📎57. Insert Interval

Medium | Grind 75 | August 29th Monday, 2022

You are given an array of non-overlapping intervals intervals where intervals[i] = [starti, endi] represent the start and the end of the ith interval and intervals is sorted in ascending order by starti. You are also given an interval newInterval = [start, end] that represents the start and end of another interval.

Insert newInterval into intervals such that intervals is still sorted in ascending order by starti and intervals still does not have any overlapping intervals (merge overlapping intervals if necessary).
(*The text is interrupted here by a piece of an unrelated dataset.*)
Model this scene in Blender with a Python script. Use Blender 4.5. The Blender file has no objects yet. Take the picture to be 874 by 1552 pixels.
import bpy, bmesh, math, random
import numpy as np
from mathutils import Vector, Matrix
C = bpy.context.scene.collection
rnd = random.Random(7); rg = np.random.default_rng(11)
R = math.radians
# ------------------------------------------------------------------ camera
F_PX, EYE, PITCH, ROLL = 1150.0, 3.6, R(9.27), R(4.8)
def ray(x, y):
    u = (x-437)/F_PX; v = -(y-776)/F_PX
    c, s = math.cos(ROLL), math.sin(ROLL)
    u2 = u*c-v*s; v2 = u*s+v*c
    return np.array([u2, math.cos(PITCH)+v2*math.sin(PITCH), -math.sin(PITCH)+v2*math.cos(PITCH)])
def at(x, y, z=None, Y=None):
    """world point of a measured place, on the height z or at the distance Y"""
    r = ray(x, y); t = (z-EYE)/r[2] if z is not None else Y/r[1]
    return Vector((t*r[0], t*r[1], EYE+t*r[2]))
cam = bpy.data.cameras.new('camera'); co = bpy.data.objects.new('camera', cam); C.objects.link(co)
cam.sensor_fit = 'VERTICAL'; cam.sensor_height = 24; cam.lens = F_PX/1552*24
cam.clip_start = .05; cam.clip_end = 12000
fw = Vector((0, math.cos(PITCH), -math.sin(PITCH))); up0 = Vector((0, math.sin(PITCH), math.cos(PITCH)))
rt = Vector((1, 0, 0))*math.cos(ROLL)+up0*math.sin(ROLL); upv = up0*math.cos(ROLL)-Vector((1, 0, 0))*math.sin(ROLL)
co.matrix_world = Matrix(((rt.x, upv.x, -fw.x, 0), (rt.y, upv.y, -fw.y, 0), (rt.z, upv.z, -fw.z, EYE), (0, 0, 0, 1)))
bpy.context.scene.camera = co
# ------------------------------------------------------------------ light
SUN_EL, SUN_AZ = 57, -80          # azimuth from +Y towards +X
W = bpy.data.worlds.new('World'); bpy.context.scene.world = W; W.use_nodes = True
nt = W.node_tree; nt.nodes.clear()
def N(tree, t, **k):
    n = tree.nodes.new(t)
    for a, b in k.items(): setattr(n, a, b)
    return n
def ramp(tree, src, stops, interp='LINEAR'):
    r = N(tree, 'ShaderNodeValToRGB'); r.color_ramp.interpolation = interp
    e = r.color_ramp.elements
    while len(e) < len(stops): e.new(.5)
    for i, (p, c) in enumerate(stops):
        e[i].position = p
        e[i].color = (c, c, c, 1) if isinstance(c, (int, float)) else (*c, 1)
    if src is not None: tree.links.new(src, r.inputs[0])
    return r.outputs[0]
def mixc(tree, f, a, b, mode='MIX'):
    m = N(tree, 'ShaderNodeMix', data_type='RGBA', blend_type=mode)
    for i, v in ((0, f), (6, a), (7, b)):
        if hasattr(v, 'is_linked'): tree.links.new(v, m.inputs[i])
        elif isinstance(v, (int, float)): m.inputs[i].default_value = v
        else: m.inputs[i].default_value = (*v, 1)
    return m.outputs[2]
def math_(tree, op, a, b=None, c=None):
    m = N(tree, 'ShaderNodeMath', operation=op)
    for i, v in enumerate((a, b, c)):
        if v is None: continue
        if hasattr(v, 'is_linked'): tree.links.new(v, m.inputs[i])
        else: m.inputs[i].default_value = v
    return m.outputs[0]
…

Return intervals after the insertion.

Constraints:

• 0 <= intervals.length <= 10^4

• intervals[i].length == 2

• 0 <= starti <= endi <= 10^5

• intervals is sorted by starti in ascending order.

• newInterval.length == 2

• 0 <= start <= end <= 10^5

Example 1

Input: intervals = [[1,3],[6,9]], newInterval = [2,5]
Output: [[1,5],[6,9]]

Example 2

Input: intervals = [[1,2],[3,5],[6,7],[8,10],[12,16]], newInterval = [4,8]
Output: [[1,2],[3,10],[12,16]]
Explanation: Because the new interval [4,8] overlaps with [3,5],[6,7],[8,10].

SOLUTION

We will first add the new interval to the intervals list and sort the list. NOTE: it is important to sort the interval list because our merge algorithm assume the list is sorted. Once we have sorted the interval list, we will now perform the merging of the intervals.
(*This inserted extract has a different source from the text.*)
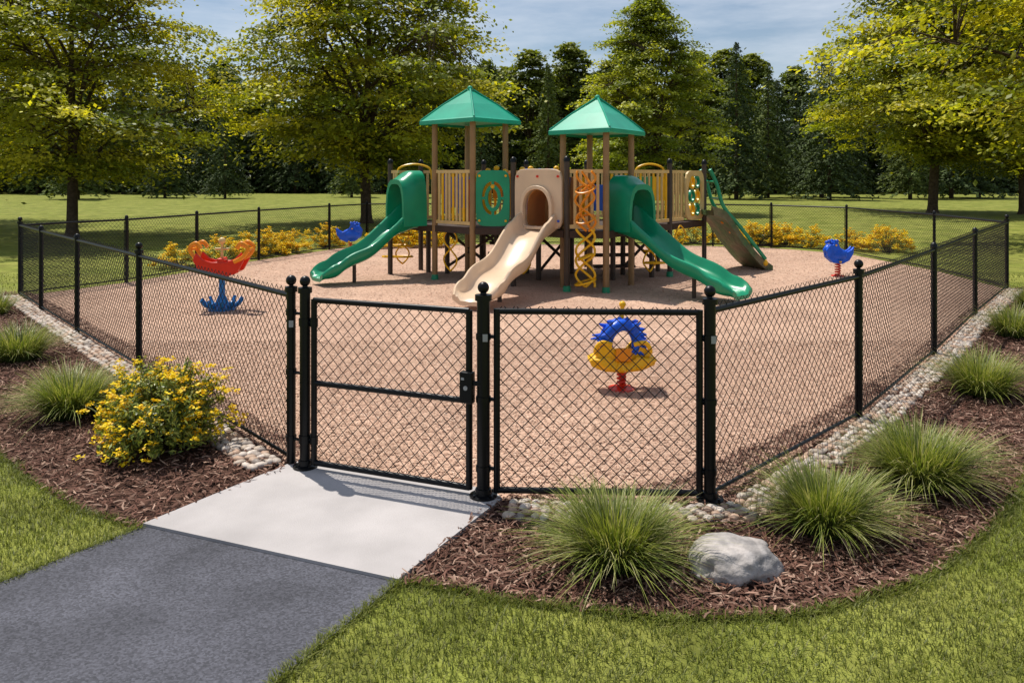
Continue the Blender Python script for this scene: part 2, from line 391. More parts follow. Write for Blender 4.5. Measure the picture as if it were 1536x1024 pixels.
# ------------------------------------------------------------------ play structure
ps=empty('playground_structure')
roofp,darkp,cap,deck,tan,yel,org,blu,red,grn,crm,feet,brn=[G() for _ in range(13)]
F1,L1,R1,K1=(-.706,14.3),(-1.46,15.07),(-.125,15.0),(-.88,15.77)
F2,L2,R2,K2=(1.58,13.37),(.90,14.05),(2.14,14.3),(1.46,14.95)
P3,P4=(.024,14.15),(.93,13.5)
A1,A2=(-2.43,15.9),(-1.9,16.6);B1,B2=(3.07,15.5),(4.03,16.7)
DZ=1.02
for q in(F1,L1,R1,K1): roofp.tube([(*q,0),(*q,2.95)],.055,12)
for q in(F2,L2,R2,K2): roofp.tube([(*q,0),(*q,2.74)],.055,12)
for q in(P3,P4,A1,A2,B1,B2,(2.6,17.2),(0.3,17.0),(-.6,16.9),(1.6,17.1)):
    darkp.tube([(*q,0),(*q,2.24)],.05,12);cap.lathe([(.057,-.03),(.057,.02),(.03,.06),(.005,.07)],(*q,2.24),12)
for q in(F1,L1,F2,P4,B1): feet.lathe([(.07,0),(.065,.09),(.052,.1)],(*q,.01),12)
for q in((-1.3,16),(.5,15),(.3,16),(1.2,16),(2.2,15.8),(3,16.4),(-.3,15.4),(1.9,15),(-.6,15.9),(1.0,15.2),(2.7,15.4),(-1.7,16.2)): darkp.tube([(*q,0),(*q,DZ)],.05,8)
for a_,b_ in(((-1.3,16),(-.3,15.4)),((.5,15),(1.2,16)),((2.2,15.8),(3,16.4)),((-.6,15.9),(.3,16))):
    darkp.tube([(*a_,.15),(*b_,.85)],.03,6);darkp.tube([(*a_,.85),(*b_,.15)],.03,6)
for k in range(4): deck.box((-.1+.02*k,15.9+.22*k,.2+.2*k),(.8,.24,.05),(1,.1));deck.box((2.0,15.6+.22*k,.2+.2*k),(.8,.24,.05),(1,.1))
DP=[A1,L1,F1,P3,P4,F2,R2,B1,B2,(2.6,17.2),(.3,17.0),A2]
deck.add([(x,y,DZ) for x,y in DP]+[(x,y,DZ-.09) for x,y in DP],[tuple(range(12)),tuple(range(23,11,-1))]+[(i,i+12,(i+1)%12+12,(i+1)%12) for i in range(12)])
for i in range(12):
    a=np.array(DP[i]);b=np.array(DP[(i+1)%12]);L=np.linalg.norm(b-a);m=(a+b)/2;u=b-a
    nn=np.array([u[1],-u[0]])/L
    brn.box((*(m+nn*.02),DZ-.04),(L-.1,.03,.12),u)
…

1. iterate over every element in the intervals list.

2. Take the first element in the interval list.

   1. store the intervals of the current element as start and end.

3. In order to find intervals that overlap, check if the start value is equal to the start of the next element or the current end value is greater than the start value of next element. If yes:

   1. set the start as the minimum of current start and the next element start.
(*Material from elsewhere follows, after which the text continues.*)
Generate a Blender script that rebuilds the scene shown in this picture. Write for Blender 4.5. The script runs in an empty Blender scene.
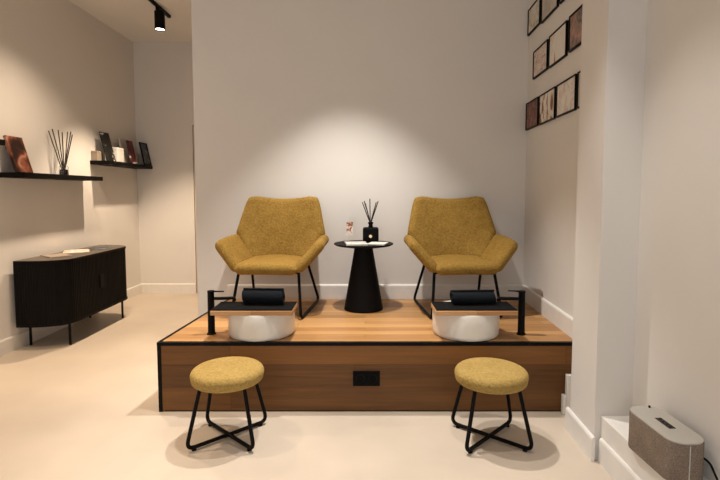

   2. set the end as the maxmimum of current end and the end value of the next element.

   3. look at the next next element and compare to start and end value.

4. Append the start and end value in your new merged interval list.

class Solution:
    def insert(self, intervals: List[List[int]], newInterval: List[int]) -> List[List[int]]:
        """ IDEA: add the new interval in the intervals list and then merge the interval list """
        
        # add the new interval and sort interval list.
        intervals.append(newInterval)
        intervals.sort()
        
        merged_interval = []
        i = 0
        while i < len(intervals): 
            # initialize start and end as the current element's interval
            start, end = intervals[i][0], intervals[i][1]
            
            # given that there is more elements in the list left
            if i + 1 < len(intervals): 
                
                # merge: if start is same as the start of the next element or
                #        the end is bigger than the start of the next element. 
                while start == intervals[i+1][0] or end >= intervals[i+1][0]: 
                    
                        # start should be the minimum of the compared elements 
                        start = min(start, intervals[i+1][0])
                        
                        # end should be the max of the compared elements
                        end = max(end, intervals[i+1][1])
                        
                        # set next element as the current element
                        i += 1
                        
                        # we have run out of elements in the interval
                        if i+1 >= len(intervals):
                            break
                            
            i += 1
                        
            merged_interval.append([start, end])
            
        return merged_interval
                        
                         
                    

TIME AND SPACE COMPLEXITY

TIME: O(nlogn) where n is the length of the interval list. We get a runtime of O(nlogn) because of the sort that we perform after adding the new interval in the list. You could on average have a better runtime(O(n)) with a different solution but in the worst case, even that solution will be O(nlogn)

SPACE: O(n) our new merged intervals in the worst case will store n+1 elements.